Pearl Harbor Attack
"Imperial Japanese military leaders appear to have had mixed feelings about the attack. Fleet Admiral Isoroku Yamamoto was unhappy about the botched timing of the breaking off of negotiations. He is rumored to have said, 'I fear all we have done is awakened a sleeping giant and filled him with terrible resolve'. Even though this quote is unsubstantiated, the phrase seems to describe his feelings about the situation. He is on record as having said, in the previous year, that 'I can run wild for six months ... after that, I have no expectation of success.'
"Yamamoto had said, regarding the imminent war with the United States, 'Should hostilities once break out between Japan and the United States, it is not enough that we take Guam and the Philippines, nor even Hawaii and San Francisco. We would have to march into Washington and sign the treaty in the White House.

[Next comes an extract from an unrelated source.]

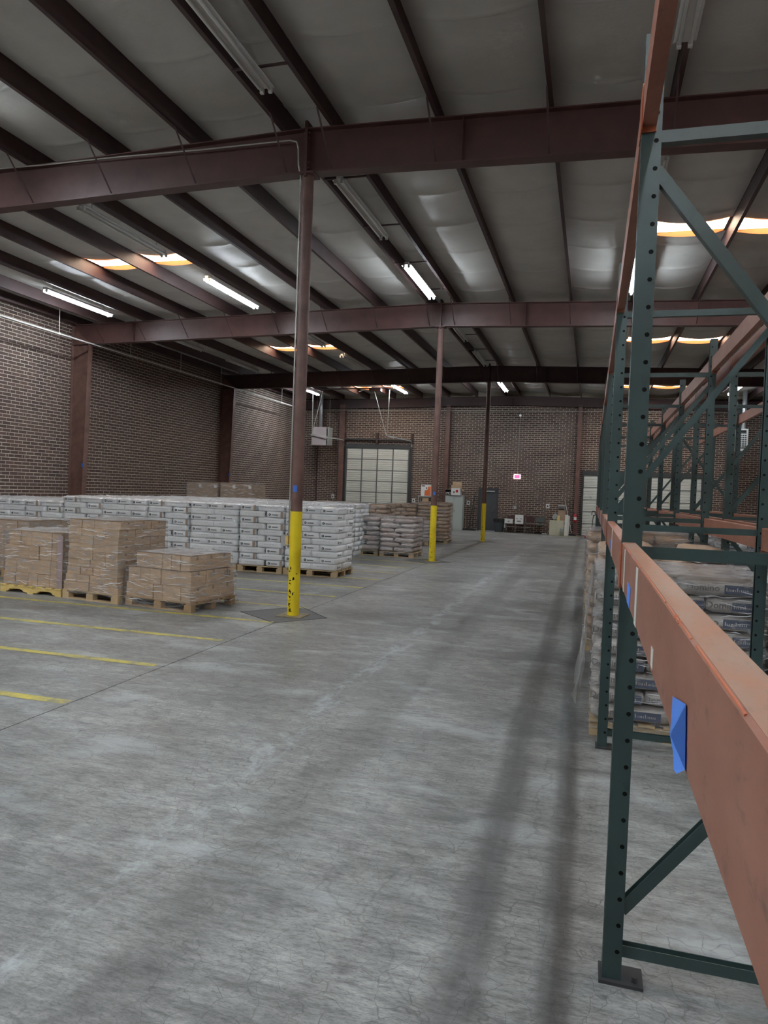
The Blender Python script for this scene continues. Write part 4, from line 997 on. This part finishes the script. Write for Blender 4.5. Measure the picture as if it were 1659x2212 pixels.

I wonder if our politicians (who speak so lightly of a Japanese-American war) have confidence as to the outcome and are prepared to make the necessary sacrifices?'"
Isoroku Yamamoto to Shigeharu Matsumoto (Japanese cabinet minister) and Fumimaro Kondoye (Japanese prime minister), quoted in Ronald Spector, Eagle Against the Sun: The American War With Japan (Vintage, 1985).